The sudden re-emergence of the radical right and the loony left in our political scene will no doubt be a cause of some consternation to those of us who sit comfortably in the political centre, or slightly to the right or the left of it.

The revival of the greedies on the right, led by Don Brash, and the graspers on the left, led by Hone Harawira, is, in fact, good news for two reasons.

The first is that it may jolt the National-led Government into actually doing something positive to lift this country out of the doldrums. The second is that it will cause a lot of people to reconsider where they stand on MMP and start looking for alternatives.

It may also encourage our peripatetic Prime Minister, who is, in fact, chief executive of NZ Inc, to stop gallivanting round the country and the world and spend a bit more time at his desk.

Lately I have been more and more buttonholed by men and women who have been long-time, if not lifetime, supporters of National. Their question has been, "Who will we vote for in November?"

These middle-of-the-road folk, many of them small-business men and women and many of them living in comfortable retirement, on whose loyalty National has long depended, are disenchanted with the Government and with their preferred party in particular.

They want a firm hand at the helm of the ship of state, which they see - and I tend to agree - as simply drifting aimlessly along and avoiding the stormy seas of pressing economic and social issues.

They want the ship of state in the hands of a competent, committed and courageous navigator - not a captain who spends much of his time attending cocktail parties with the passengers.

As for Dr Brash, I have said before that there is only one thing as bad as a parson turned politician, and that is a bureaucrat turned politician. Dr Brash, a long-time civil servant and son of a Presbyterian parsonage, is tainted with both.

But at least as leader of Act he has found an appropriate place in the political spectrum, which his "leadership" of National never was.

He is so dry economically that he has to stay out of the winter wind, lest he turn to dust and blow away.

But the fact remains that, at 70 years old, Dr Brash is last century's man, a fanatical economic ideologue still convinced that laissez-faire capitalism is the answer to all our woes - in spite of all the evidence of its abject failure under successive governments throughout the 1990s.

I'm not a bit surprised that Mr Harawira cut loose from the Maori Party or that he has formed a new party and intends to force a byelection.

Mr Harawira is and always has been a fanatical Maori radical.

He is an activist and as such is bereft of any concept of the need for the patience, compromise and long-term thinking that is required not just in the art of politics but in the ultimate interests of those whom he says he represents. He is simply Hone being Hone.

The obvious thing to do is for no one to stand against Mr Harawira in the Tai Tokerau byelection so he is elected without a poll being needed. But you can almost be sure that some nincompoop will take the chance to get some publicity, as the Aotearoa Legalise Cannabis Party and the Hapu Party did in 2008.

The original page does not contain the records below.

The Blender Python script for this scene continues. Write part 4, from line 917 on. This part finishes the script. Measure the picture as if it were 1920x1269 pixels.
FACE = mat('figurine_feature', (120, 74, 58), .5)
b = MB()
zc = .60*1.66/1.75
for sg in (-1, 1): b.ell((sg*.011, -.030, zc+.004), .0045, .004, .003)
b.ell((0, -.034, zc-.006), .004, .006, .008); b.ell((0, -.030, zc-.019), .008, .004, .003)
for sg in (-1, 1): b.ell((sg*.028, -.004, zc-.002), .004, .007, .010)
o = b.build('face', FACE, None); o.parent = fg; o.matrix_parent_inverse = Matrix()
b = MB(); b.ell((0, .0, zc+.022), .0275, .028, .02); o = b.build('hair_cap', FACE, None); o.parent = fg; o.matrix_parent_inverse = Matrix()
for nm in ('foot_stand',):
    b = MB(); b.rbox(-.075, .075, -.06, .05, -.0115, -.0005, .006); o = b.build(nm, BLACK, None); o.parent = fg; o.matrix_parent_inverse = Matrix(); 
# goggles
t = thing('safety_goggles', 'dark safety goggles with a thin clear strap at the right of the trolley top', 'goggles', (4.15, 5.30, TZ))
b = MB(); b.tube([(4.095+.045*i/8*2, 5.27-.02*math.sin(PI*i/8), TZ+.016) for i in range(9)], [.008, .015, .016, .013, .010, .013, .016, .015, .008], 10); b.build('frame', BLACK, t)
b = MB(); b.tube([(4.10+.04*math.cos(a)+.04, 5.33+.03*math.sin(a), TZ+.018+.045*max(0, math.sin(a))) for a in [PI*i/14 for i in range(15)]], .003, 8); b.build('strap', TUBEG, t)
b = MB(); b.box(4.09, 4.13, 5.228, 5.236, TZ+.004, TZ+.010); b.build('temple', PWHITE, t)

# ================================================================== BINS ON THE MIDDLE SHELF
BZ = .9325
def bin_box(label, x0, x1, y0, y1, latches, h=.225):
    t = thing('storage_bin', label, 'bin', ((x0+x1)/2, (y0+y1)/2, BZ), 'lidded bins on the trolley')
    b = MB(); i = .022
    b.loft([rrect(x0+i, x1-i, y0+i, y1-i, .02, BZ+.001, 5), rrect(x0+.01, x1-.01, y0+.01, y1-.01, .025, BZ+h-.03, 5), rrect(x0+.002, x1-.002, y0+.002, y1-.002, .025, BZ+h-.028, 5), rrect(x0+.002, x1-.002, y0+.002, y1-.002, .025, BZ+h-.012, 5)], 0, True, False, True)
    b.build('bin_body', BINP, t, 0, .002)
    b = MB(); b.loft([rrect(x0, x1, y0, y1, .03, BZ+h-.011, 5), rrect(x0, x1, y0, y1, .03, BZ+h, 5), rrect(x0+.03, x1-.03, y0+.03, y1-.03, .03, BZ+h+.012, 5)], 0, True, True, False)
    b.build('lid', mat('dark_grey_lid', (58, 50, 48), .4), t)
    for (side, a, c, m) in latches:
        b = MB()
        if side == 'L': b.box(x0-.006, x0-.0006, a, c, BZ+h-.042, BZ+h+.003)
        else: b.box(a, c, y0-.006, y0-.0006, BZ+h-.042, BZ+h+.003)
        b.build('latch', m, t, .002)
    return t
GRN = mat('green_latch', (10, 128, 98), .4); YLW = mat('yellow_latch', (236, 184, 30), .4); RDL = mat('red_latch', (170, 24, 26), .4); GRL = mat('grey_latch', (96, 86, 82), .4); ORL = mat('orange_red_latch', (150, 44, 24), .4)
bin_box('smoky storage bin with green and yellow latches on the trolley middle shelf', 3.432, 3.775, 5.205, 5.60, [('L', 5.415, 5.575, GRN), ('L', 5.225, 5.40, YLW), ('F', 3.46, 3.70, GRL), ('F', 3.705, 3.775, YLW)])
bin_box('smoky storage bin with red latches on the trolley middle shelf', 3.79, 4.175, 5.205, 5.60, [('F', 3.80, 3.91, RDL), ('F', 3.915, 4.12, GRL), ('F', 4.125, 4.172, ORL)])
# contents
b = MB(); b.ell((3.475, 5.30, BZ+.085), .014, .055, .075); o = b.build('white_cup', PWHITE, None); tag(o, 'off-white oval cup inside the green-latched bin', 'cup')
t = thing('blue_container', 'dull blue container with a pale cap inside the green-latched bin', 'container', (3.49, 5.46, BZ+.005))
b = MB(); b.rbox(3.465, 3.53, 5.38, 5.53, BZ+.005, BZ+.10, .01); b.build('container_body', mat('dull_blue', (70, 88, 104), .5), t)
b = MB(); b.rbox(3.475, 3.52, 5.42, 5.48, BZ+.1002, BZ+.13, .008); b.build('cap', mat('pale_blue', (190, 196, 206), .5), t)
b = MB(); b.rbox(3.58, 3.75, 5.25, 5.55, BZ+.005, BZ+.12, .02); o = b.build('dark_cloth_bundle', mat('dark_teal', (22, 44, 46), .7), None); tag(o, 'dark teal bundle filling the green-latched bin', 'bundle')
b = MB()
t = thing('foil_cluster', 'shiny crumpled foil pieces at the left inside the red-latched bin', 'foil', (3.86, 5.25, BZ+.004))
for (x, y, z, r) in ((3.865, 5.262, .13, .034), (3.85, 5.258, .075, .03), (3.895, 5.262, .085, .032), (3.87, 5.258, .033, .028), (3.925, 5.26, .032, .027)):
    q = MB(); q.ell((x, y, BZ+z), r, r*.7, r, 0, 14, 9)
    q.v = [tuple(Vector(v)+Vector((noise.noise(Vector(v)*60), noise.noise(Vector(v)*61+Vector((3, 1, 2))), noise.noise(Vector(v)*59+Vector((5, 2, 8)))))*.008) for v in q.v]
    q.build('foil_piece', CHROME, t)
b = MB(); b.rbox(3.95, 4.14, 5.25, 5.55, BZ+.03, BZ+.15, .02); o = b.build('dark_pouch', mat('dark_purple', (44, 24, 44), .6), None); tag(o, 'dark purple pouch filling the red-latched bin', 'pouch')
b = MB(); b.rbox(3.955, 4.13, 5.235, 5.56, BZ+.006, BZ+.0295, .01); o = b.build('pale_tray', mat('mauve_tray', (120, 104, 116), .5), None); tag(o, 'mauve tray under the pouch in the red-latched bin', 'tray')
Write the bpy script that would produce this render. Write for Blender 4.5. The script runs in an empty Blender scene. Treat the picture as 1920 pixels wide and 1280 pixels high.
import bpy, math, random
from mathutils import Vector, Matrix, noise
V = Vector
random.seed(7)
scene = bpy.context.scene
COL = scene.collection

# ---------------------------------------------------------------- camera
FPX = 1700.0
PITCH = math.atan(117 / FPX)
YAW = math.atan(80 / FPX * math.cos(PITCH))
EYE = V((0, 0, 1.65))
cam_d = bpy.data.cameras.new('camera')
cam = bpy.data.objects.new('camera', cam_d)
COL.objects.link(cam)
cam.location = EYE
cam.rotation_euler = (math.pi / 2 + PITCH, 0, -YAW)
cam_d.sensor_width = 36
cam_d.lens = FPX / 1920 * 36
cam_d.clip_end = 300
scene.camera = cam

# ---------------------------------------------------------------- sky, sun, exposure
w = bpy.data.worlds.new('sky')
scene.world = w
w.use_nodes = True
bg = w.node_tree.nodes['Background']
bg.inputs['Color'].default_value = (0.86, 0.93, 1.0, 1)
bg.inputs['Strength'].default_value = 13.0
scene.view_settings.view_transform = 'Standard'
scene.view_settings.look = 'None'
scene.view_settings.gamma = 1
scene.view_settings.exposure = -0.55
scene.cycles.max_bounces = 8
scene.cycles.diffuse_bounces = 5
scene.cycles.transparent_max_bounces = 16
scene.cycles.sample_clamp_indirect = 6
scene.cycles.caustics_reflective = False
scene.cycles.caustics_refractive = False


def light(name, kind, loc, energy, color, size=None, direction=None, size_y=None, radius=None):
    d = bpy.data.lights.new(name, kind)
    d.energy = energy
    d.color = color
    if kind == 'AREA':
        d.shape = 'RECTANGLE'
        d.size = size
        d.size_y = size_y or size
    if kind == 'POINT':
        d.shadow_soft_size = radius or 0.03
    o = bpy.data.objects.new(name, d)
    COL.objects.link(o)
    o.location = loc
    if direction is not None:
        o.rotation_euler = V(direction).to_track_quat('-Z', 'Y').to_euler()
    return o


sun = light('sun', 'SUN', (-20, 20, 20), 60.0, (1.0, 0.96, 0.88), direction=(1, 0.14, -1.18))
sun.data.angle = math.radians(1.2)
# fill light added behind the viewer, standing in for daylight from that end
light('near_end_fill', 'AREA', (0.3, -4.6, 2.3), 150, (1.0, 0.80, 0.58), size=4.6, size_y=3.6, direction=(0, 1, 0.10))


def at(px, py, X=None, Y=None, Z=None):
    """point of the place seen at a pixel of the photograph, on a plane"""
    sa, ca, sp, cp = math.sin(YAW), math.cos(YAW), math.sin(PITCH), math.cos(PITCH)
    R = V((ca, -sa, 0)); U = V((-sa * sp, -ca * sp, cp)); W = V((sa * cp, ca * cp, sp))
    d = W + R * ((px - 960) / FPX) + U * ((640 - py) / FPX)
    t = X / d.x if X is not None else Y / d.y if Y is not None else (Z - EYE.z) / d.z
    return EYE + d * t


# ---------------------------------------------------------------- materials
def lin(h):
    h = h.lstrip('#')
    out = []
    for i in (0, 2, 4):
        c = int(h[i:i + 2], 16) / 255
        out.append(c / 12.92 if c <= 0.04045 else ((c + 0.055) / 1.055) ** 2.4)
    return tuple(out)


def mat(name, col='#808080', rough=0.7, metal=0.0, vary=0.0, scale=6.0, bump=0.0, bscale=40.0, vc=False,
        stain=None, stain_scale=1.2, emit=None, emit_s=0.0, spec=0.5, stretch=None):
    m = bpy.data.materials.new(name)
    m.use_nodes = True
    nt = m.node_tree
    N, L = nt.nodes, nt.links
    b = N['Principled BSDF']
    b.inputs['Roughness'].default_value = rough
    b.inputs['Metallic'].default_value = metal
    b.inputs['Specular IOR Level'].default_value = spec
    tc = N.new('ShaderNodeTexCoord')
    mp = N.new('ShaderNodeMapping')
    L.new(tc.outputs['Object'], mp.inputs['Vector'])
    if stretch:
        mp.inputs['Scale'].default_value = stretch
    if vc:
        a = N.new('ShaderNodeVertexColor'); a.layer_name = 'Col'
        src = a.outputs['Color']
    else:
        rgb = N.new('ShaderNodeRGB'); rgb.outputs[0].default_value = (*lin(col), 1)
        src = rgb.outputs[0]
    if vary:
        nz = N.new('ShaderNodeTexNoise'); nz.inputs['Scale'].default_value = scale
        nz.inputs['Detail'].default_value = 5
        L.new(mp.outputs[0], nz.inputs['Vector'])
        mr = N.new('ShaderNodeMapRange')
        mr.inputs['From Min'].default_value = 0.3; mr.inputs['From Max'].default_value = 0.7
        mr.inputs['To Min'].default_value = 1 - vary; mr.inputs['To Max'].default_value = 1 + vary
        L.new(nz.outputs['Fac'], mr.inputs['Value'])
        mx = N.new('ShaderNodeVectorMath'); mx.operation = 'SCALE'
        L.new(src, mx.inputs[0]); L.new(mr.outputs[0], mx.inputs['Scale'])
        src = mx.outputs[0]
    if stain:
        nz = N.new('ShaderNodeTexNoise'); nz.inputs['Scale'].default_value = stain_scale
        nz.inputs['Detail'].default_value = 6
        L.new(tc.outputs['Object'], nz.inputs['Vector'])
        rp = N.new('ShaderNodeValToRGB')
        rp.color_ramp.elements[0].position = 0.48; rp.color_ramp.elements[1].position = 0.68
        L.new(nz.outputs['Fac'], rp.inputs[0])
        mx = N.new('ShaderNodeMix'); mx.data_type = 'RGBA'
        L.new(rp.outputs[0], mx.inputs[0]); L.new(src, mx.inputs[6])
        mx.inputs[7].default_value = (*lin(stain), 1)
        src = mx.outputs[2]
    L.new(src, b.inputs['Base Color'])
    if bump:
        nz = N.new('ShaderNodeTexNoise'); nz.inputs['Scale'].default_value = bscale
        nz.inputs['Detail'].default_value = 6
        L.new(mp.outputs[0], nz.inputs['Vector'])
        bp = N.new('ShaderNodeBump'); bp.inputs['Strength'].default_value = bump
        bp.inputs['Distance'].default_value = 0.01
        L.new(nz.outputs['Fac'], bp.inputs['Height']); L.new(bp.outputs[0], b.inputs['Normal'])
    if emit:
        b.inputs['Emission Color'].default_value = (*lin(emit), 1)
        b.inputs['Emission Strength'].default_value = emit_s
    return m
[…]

Surely this political circus, this game of musical chairs - and it's not the first by a long shot - will encourage many voters once again to question the irreparable drawbacks of the mixed-member proportional representation system under which we have suffered for 15 years.

One can only hope that in the poll to be held with the general election, MMP will get the heave-ho and a clear preference will be shown for some more enlightened system.

At best we would see a return to first-past-the-post, at worst a change to a supplementary member system.

Both would allow us to get rid of a lot of the dead wood created by party hacks and politicians thrown out by their electorates and returned to Parliament on the list. People like our local Labour list member Stephanie Chadwick, who lost her Rotorua seat in 2008.

She is, among other meaningless roles, Labour's spokeswoman on "maternal health". Yet this is the woman who last year proposed a new law to legalise abortion on demand for women up to 24 weeks into a pregnancy, and to allow abortions to be performed after 24 weeks (nearly six months) if a doctor says it's okay.

All in all it's going to be a fascinating election year, albeit marred by the nonsense of the Rugby World Cup. And I still haven't mentioned Winston Peters and his Peters First (oops, sorry, New Zealand First) Party.